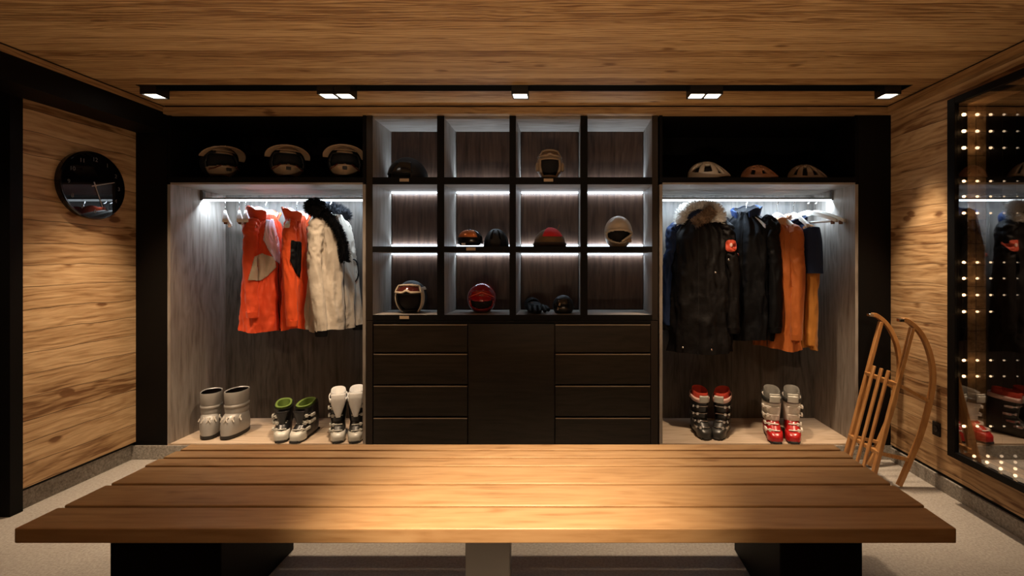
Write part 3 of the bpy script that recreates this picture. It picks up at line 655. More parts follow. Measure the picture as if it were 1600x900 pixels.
def jacket(px, Y, ztop, zbot, yaw, W, D, label, group, mbody, msleeve, seed, slv=0.60, flare=1.08, sr=0.062, mcuff=None, opening=0.0, name='winter_jacket', arm=0.03, armf=-0.03, msl2=None, liner=None):
    X = (px-CX)*Y/F; Ln = ztop-zbot
    t = thing(name, label, 'jacket', (X, Y, zbot), yaw, group)
    NS, NR = 110, 70
    def ring(v):
        z = Ln*v
        if v < 0.70: w = W*(flare-(flare-0.98)*v/0.70)*0.96; d = D*(1+0.7*(flare-1)*(1-v/0.70))
        else:
            q = (v-0.70)/0.30
            w = W*(0.94+0.06*math.sin(q*math.pi*0.5)) if q < 0.55 else W*(0.99-0.72*((q-0.55)/0.45)**1.35)
            d = D*(1-0.42*q**1.6)
        out = []
        for k in range(NS):
            a = 2*math.pi*k/NS; c, s = math.cos(a), math.sin(a)
            x = w*math.copysign(abs(c)**0.82, c); y = d*math.copysign(abs(s)**0.88, s)
            # folds: long vertical ones, plus bunching
            lowv = 1-v
            drape = 0.009*math.sin(a*7+seed*2+2.5*nz3((c+seed, s, z*1.5)))*(0.25+lowv)
            crease = abs(nz3((c*3+seed, s*3, z*5+a*0.6)))*0.030+abs(nz3((c*7+seed, s*7, z*13)))*0.010
            fo = drape-crease+0.010+0.012*nz3((c*1.3, s*1.3+seed, z*3))
            if s < -0.9 and abs(c) < 0.08: fo -= 0.006
            nx, ny = x/(w*w), y/(d*d); q_ = math.hypot(nx, ny) or 1
            out.append(Vector((x+fo*nx/q_, y+fo*ny/q_, z+(0.006*math.sin(a*3+seed)+0.018*nz3((c+seed, s, 0)))*(1-v)**3)))
        return out
    m = MB(); rings = [ring(i/NR) for i in range(NR+1)]
    hem = [p*1.0 for p in rings[0]]
    inner = [Vector((p.x*0.9, p.y*0.85, p.z+0.03)) for p in rings[0]]
    m.loft([inner]+rings); m.build('body', mbody, t, angle=75)
    for s in (-1, 1):
        p0 = Vector((s*W*0.66, 0, Ln*0.945)); p1 = Vector((s*(W+arm*0.7), armf*0.3, Ln*0.915-slv*0.45)); p2 = Vector((s*(W+arm*0.8), armf, Ln*0.915-slv))
        pts = bez([tuple(p0), (s*W*0.94, 0, Ln*0.895), tuple(p0.lerp(p1, 0.5)+Vector((s*0.020, 0, 0.0))), tuple(p1), tuple(p2)], 64)
        n = len(pts); rad = [sr*(0.45+0.55*min(1, i/n/0.28)**0.7)*(1.06-0.30*(i/n)) for i in range(n)]
        fn = lambda u, a, s=s: 1-0.42*abs(nz3((math.cos(a)*1.6+seed*1.3+s, math.sin(a)*1.6, u*13)))+0.10*nz3((math.cos(a)+s, math.sin(a)+seed, u*5))+0.05
        MB().tube(pts, rad, 34, 0.80, up=(0, 1, 0), fn=fn).build('sleeve', (msl2 if (msl2 and s > 0) else msleeve), t, angle=75)
        MB().tube([p2+Vector((0, 0, 0.006)), p2+Vector((0, 0, -0.012)), p2+Vector((0, 0, -0.035))], [sr*0.74, sr*0.72, sr*0.66], 20, 0.85, up=(0, 1, 0)).build('cuff', mcuff or msleeve, t)
    # zip
    m = MB()
    zp = [min(r, key=lambda p: (abs(p.x) if p.y < 0 else 9)) for r in rings[:63]]
    m.tube([Vector((0.002, p.y-0.001, p.z)) for p in zp], 0.0032, 6); m.build('zip', m_blackmetal, t)
    t['_L'] = Ln
    return t, Ln, W, D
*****
**Stated goal:**
All of the lines above should be retyped precisely, apart from the pictures.

**Final answer:**
Write part 3 of the bpy script that recreates this picture. It picks up at line 655. More parts follow. Measure the picture as if it were 1600x900 pixels.
def jacket(px, Y, ztop, zbot, yaw, W, D, label, group, mbody, msleeve, seed, slv=0.60, flare=1.08, sr=0.062, mcuff=None, opening=0.0, name='winter_jacket', arm=0.03, armf=-0.03, msl2=None, liner=None):
    X = (px-CX)*Y/F; Ln = ztop-zbot
    t = thing(name, label, 'jacket', (X, Y, zbot), yaw, group)
    NS, NR = 110, 70
    def ring(v):
        z = Ln*v
        if v < 0.70: w = W*(flare-(flare-0.98)*v/0.70)*0.96; d = D*(1+0.7*(flare-1)*(1-v/0.70))
        else:
            q = (v-0.70)/0.30
            w = W*(0.94+0.06*math.sin(q*math.pi*0.5)) if q < 0.55 else W*(0.99-0.72*((q-0.55)/0.45)**1.35)
            d = D*(1-0.42*q**1.6)
        out = []
        for k in range(NS):
            a = 2*math.pi*k/NS; c, s = math.cos(a), math.sin(a)
            x = w*math.copysign(abs(c)**0.82, c); y = d*math.copysign(abs(s)**0.88, s)
            # folds: long vertical ones, plus bunching
            lowv = 1-v
            drape = 0.009*math.sin(a*7+seed*2+2.5*nz3((c+seed, s, z*1.5)))*(0.25+lowv)
            crease = abs(nz3((c*3+seed, s*3, z*5+a*0.6)))*0.030+abs(nz3((c*7+seed, s*7, z*13)))*0.010
            fo = drape-crease+0.010+0.012*nz3((c*1.3, s*1.3+seed, z*3))
            if s < -0.9 and abs(c) < 0.08: fo -= 0.006
            nx, ny = x/(w*w), y/(d*d); q_ = math.hypot(nx, ny) or 1
            out.append(Vector((x+fo*nx/q_, y+fo*ny/q_, z+(0.006*math.sin(a*3+seed)+0.018*nz3((c+seed, s, 0)))*(1-v)**3)))
        return out
    m = MB(); rings = [ring(i/NR) for i in range(NR+1)]
    hem = [p*1.0 for p in rings[0]]
    inner = [Vector((p.x*0.9, p.y*0.85, p.z+0.03)) for p in rings[0]]
    m.loft([inner]+rings); m.build('body', mbody, t, angle=75)
    for s in (-1, 1):
        p0 = Vector((s*W*0.66, 0, Ln*0.945)); p1 = Vector((s*(W+arm*0.7), armf*0.3, Ln*0.915-slv*0.45)); p2 = Vector((s*(W+arm*0.8), armf, Ln*0.915-slv))
        pts = bez([tuple(p0), (s*W*0.94, 0, Ln*0.895), tuple(p0.lerp(p1, 0.5)+Vector((s*0.020, 0, 0.0))), tuple(p1), tuple(p2)], 64)
        n = len(pts); rad = [sr*(0.45+0.55*min(1, i/n/0.28)**0.7)*(1.06-0.30*(i/n)) for i in range(n)]
        fn = lambda u, a, s=s: 1-0.42*abs(nz3((math.cos(a)*1.6+seed*1.3+s, math.sin(a)*1.6, u*13)))+0.10*nz3((math.cos(a)+s, math.sin(a)+seed, u*5))+0.05
        MB().tube(pts, rad, 34, 0.80, up=(0, 1, 0), fn=fn).build('sleeve', (msl2 if (msl2 and s > 0) else msleeve), t, angle=75)
        MB().tube([p2+Vector((0, 0, 0.006)), p2+Vector((0, 0, -0.012)), p2+Vector((0, 0, -0.035))], [sr*0.74, sr*0.72, sr*0.66], 20, 0.85, up=(0, 1, 0)).build('cuff', mcuff or msleeve, t)
    # zip
    m = MB()
    zp = [min(r, key=lambda p: (abs(p.x) if p.y < 0 else 9)) for r in rings[:63]]
    m.tube([Vector((0.002, p.y-0.001, p.z)) for p in zp], 0.0032, 6); m.build('zip', m_blackmetal, t)
    t['_L'] = Ln
    return t, Ln, W, D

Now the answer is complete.